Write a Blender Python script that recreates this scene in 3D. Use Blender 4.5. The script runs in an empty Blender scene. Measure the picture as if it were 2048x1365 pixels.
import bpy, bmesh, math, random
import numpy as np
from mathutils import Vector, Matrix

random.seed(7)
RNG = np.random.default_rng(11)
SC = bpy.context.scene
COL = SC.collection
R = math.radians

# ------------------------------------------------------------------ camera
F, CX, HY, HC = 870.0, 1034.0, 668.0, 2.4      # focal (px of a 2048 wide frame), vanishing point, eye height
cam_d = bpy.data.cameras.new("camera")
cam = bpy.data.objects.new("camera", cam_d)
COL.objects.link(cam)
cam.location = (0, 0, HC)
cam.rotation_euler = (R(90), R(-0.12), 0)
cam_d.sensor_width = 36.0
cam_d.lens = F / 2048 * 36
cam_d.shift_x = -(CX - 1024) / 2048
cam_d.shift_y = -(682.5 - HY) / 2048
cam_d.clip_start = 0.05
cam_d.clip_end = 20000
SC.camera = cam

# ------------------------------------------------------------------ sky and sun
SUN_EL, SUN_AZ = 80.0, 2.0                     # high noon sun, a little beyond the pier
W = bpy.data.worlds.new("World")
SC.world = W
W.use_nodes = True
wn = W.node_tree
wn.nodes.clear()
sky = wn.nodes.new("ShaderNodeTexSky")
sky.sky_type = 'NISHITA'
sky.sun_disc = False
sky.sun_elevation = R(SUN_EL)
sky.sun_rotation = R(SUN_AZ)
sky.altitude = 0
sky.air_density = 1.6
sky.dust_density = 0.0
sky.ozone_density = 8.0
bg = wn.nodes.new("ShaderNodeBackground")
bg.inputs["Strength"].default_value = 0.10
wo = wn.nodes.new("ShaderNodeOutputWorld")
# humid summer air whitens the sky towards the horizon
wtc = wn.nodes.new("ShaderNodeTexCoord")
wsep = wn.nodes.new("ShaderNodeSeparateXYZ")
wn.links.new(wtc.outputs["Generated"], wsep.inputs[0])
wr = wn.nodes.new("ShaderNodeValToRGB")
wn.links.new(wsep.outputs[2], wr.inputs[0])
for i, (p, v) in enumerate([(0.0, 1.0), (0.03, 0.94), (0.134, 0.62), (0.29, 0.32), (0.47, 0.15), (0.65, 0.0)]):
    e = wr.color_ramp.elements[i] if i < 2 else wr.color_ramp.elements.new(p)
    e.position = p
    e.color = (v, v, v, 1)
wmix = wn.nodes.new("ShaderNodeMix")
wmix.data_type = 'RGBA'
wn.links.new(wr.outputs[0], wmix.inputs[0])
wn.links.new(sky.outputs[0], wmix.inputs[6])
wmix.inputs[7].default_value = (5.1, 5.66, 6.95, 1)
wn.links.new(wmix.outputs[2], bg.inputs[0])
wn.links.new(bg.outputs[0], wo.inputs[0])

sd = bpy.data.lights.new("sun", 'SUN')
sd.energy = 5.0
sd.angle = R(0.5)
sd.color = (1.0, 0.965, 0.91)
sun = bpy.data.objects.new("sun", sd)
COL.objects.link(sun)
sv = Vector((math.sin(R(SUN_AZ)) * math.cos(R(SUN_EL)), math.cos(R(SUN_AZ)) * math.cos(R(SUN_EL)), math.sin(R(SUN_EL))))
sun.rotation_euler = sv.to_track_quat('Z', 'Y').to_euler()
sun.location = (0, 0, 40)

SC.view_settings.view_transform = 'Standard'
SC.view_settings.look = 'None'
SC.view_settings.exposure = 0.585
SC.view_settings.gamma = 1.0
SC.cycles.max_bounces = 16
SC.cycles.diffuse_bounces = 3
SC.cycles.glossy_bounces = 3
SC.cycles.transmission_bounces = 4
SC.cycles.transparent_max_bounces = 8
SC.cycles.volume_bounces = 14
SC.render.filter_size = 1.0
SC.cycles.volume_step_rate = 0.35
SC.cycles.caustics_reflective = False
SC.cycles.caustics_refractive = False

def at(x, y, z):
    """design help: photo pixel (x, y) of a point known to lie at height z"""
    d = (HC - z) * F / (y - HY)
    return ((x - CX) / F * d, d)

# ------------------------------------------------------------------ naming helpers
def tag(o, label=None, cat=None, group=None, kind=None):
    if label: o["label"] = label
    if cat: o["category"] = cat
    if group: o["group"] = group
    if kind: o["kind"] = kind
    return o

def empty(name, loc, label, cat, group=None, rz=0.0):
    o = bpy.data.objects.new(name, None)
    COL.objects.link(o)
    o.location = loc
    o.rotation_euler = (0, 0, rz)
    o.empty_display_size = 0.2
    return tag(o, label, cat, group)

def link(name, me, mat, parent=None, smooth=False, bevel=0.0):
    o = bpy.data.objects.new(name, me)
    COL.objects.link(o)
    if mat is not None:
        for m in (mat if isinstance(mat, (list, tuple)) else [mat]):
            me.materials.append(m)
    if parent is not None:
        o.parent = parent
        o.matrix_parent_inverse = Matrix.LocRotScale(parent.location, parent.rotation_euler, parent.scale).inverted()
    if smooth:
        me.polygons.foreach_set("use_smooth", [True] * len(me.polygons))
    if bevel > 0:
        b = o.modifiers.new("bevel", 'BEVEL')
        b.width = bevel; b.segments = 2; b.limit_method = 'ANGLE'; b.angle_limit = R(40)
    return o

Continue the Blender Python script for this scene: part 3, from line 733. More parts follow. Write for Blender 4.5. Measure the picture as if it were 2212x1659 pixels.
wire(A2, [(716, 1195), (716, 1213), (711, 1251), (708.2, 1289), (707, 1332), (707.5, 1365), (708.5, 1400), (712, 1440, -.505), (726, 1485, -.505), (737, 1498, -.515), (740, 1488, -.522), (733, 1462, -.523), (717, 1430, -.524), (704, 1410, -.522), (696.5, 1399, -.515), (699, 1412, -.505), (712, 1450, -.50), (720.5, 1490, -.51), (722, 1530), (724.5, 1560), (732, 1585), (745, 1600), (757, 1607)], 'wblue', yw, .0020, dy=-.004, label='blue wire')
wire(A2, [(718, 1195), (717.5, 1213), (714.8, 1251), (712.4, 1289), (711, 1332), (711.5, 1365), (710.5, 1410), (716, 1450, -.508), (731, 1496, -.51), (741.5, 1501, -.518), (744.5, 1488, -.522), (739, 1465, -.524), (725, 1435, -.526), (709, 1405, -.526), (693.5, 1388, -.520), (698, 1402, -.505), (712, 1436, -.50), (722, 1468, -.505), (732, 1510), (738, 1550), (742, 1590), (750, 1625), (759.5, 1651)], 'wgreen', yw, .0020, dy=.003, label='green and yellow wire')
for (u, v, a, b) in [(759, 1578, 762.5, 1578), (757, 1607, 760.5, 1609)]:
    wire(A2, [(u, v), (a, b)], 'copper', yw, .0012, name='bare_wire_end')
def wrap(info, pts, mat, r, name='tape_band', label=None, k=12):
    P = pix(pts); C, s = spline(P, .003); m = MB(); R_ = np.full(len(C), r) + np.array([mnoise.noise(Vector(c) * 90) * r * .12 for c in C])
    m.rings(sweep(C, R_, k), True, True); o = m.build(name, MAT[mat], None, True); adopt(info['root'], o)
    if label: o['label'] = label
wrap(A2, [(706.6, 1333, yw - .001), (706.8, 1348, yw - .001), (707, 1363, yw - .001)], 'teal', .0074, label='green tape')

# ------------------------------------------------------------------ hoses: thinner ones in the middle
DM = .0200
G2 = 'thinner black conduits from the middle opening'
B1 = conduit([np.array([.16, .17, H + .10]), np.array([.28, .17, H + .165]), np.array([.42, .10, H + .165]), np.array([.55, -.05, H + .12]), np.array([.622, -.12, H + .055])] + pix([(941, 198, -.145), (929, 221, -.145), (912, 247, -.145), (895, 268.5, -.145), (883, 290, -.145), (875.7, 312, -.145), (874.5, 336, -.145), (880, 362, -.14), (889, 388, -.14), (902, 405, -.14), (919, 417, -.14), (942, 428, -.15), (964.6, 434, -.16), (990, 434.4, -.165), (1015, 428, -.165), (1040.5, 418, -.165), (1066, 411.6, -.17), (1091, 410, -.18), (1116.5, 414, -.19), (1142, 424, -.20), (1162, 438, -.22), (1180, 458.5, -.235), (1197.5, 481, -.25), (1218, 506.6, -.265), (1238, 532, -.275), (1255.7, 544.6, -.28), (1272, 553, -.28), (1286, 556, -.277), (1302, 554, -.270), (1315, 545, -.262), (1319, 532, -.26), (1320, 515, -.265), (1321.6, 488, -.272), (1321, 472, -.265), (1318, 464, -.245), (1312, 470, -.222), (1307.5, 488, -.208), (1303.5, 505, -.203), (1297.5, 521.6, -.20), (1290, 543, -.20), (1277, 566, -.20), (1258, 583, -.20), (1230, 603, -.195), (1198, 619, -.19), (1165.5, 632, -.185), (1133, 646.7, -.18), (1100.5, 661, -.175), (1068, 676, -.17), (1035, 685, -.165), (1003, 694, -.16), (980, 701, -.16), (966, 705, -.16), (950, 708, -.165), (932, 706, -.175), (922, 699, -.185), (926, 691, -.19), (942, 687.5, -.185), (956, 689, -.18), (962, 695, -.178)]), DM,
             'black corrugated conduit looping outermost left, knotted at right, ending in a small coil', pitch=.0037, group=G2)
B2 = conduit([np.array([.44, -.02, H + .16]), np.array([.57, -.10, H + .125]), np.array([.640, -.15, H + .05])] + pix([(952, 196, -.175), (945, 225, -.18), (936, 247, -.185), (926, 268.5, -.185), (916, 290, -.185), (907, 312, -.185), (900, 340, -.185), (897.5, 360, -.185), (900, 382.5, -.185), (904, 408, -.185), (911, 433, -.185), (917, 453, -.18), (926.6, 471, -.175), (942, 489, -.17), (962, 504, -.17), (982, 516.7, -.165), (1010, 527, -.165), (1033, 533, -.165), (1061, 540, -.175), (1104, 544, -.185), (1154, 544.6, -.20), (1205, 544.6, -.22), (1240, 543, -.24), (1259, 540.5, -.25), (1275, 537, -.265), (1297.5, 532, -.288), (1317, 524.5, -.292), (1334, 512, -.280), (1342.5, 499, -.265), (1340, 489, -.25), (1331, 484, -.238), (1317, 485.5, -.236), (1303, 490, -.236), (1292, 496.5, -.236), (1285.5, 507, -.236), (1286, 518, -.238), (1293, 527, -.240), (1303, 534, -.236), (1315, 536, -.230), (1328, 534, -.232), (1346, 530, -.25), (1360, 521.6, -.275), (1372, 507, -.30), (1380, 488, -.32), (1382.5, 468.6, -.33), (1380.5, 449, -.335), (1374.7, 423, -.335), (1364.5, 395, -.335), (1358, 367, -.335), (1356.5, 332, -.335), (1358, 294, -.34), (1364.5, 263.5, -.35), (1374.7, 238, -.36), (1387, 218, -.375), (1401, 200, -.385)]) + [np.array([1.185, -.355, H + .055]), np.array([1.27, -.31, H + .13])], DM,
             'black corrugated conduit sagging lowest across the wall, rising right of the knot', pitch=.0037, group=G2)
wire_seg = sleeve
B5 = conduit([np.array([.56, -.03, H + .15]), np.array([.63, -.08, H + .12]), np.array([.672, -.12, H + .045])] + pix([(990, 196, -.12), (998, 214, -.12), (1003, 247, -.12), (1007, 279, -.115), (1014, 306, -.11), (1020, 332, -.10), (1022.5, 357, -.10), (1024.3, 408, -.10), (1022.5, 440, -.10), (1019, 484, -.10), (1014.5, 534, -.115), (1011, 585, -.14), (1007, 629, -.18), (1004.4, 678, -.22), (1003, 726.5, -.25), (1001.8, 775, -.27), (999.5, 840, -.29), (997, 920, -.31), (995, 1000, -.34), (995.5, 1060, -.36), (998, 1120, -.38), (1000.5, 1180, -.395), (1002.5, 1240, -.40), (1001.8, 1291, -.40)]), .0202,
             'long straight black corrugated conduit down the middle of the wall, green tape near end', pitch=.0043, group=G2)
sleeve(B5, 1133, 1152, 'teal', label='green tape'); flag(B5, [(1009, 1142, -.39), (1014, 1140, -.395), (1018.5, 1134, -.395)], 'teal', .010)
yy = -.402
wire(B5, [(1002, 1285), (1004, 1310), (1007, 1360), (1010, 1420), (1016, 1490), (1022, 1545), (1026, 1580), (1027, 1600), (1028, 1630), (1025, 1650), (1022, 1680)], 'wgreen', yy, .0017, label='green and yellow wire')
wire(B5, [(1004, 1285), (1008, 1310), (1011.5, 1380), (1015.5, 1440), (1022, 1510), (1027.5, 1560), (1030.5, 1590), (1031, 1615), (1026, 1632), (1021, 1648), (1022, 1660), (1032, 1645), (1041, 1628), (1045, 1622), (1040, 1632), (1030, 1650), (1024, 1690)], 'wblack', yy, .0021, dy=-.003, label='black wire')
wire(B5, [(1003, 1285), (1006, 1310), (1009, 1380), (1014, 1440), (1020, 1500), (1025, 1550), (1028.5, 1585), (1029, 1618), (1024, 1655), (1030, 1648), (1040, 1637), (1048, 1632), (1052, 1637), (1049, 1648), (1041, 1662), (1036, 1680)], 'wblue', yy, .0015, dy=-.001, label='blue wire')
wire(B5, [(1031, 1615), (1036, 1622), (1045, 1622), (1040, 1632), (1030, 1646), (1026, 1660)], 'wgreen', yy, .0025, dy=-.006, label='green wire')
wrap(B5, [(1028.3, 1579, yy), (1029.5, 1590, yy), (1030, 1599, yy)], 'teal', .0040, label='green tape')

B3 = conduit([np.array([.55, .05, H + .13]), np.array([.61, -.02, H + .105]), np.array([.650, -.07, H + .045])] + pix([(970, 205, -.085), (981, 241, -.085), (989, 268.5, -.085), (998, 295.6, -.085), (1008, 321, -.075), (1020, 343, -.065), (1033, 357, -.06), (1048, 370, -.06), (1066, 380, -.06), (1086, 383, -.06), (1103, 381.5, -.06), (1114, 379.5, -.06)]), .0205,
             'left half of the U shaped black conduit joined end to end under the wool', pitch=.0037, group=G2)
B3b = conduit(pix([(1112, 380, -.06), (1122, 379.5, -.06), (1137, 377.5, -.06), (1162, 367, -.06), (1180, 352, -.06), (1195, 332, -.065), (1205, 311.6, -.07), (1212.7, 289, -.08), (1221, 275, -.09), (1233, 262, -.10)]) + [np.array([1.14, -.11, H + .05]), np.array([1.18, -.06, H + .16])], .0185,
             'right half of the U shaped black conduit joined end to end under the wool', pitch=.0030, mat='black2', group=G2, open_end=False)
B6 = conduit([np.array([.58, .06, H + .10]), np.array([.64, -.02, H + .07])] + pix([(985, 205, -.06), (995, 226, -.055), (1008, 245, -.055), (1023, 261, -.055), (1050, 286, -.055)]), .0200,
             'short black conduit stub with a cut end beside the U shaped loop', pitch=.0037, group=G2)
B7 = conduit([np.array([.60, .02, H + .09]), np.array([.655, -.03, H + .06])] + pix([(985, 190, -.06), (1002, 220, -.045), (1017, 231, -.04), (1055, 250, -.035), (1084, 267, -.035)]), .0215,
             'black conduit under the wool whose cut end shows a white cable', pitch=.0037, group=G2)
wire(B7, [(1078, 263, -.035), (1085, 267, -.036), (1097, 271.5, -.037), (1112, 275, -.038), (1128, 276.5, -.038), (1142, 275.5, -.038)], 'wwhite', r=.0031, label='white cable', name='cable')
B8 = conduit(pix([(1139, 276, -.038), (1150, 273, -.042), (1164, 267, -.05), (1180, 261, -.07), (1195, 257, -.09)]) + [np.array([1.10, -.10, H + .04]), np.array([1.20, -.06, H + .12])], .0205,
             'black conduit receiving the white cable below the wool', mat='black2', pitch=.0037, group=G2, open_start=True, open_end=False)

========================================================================

### Your instructions
Copy, please, exactly the lines that start at the first line of the data and end at the line containing "SC.camera = cam", both kept and no others.

### Problem solution
Write a Blender Python script that recreates this scene in 3D. Use Blender 4.5. The script runs in an empty Blender scene. Measure the picture as if it were 2048x1365 pixels.
import bpy, bmesh, math, random
import numpy as np
from mathutils import Vector, Matrix

random.seed(7)
RNG = np.random.default_rng(11)
SC = bpy.context.scene
COL = SC.collection
R = math.radians

# ------------------------------------------------------------------ camera
F, CX, HY, HC = 870.0, 1034.0, 668.0, 2.4      # focal (px of a 2048 wide frame), vanishing point, eye height
cam_d = bpy.data.cameras.new("camera")
cam = bpy.data.objects.new("camera", cam_d)
COL.objects.link(cam)
cam.location = (0, 0, HC)
cam.rotation_euler = (R(90), R(-0.12), 0)
cam_d.sensor_width = 36.0
cam_d.lens = F / 2048 * 36
cam_d.shift_x = -(CX - 1024) / 2048
cam_d.shift_y = -(682.5 - HY) / 2048
cam_d.clip_start = 0.05
cam_d.clip_end = 20000
SC.camera = cam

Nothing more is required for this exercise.